If $d>0$ and $g\ge 0$, we use the recurrences:
$$n(v,0,-\infty) = \min \{1 + n(w,d',g') + n(x,d'',g'')\}$$
$$n(v,d,-\infty) = \min \{n(w,d-1,-\infty) + n(x,d'',g''), \\
n(w,d'',g'') + n(x,d-1,-\infty) : d'' \ge d-1, d+g''+1 \le K\}.$$
$$n(v,d,g) = \min \{n(w,d',g') + n(x,d'',g'') :
\min(d',d'')=d-1, \max(g',g'')=g+1\}.$$
We have some easy base cases when $d\le 0$ or $g=-\infty$:
$n(v,-\infty,g) = 0$ if $g = \max\{\dist(v,w) : w \in T_v\}$,
or $\infty$ otherwise;
$n(v,0,g) = \infty$ if $g \ge 0$.
In the exposition above, $d,g$ are implicitly subject to the constraints that
$d \in \{-\infty,0,1,\dots,2K\}$, $g \in \{-\infty,0,1,\dots,K-1\}$,
$d \ge 0 \land g \ge 0 \implies d+g > K$, $g \ge 0 \implies d \le g+K+1$,
$g=-\infty \implies d \le K$ (since other combinations aren't possible).
$d',g'$ and $d'',g''$ are implicitly constrained in the same way.
Finally, the size of the smallest distance-$K$ dominating set for the entire tree is given by
$\max \{n(r,d,-\infty)\}$ where $r$ is the root of the tree.
Running time analysis:
There are $O(|V| \cdot K^2)$ subproblems.
Each recurrence can be computed in $O(K^2)$ time, by organizing the
$\min$ computation suitably.
Therefore, the total running time is $O(|V| \cdot K^4)$.
Unrooted trees
It is easy to deal with unrooted trees:
simply pick an arbitrary vertex to be the root, and now a depth-first
search will turn it into a rooted tree.
Then you can apply the above algorithm.
Trees of arbitrary branching factor
The above algorithm can be easily generalized to trees whose
branching factor at each vertex is $\le 2$ (i.e., each vertex has
either 0, 1, or 2 children).
I haven't thought through what happens if the tree might have
arbitrary branching factor (i.e., not restricted to $\le 2$).

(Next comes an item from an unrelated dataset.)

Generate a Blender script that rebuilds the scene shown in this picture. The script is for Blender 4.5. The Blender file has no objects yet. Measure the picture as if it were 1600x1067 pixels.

I expect that similar recurrences and subproblems will be applicable.
If you organize the $\min$ computations cleverly, you might be able
to achieve a low-order-polynomial running time,
e.g., $O(|V| \cdot K^c)$ for some small constant $c$ (e.g., $c=4$).
However, I haven't worked through the details; I'll leave that to you.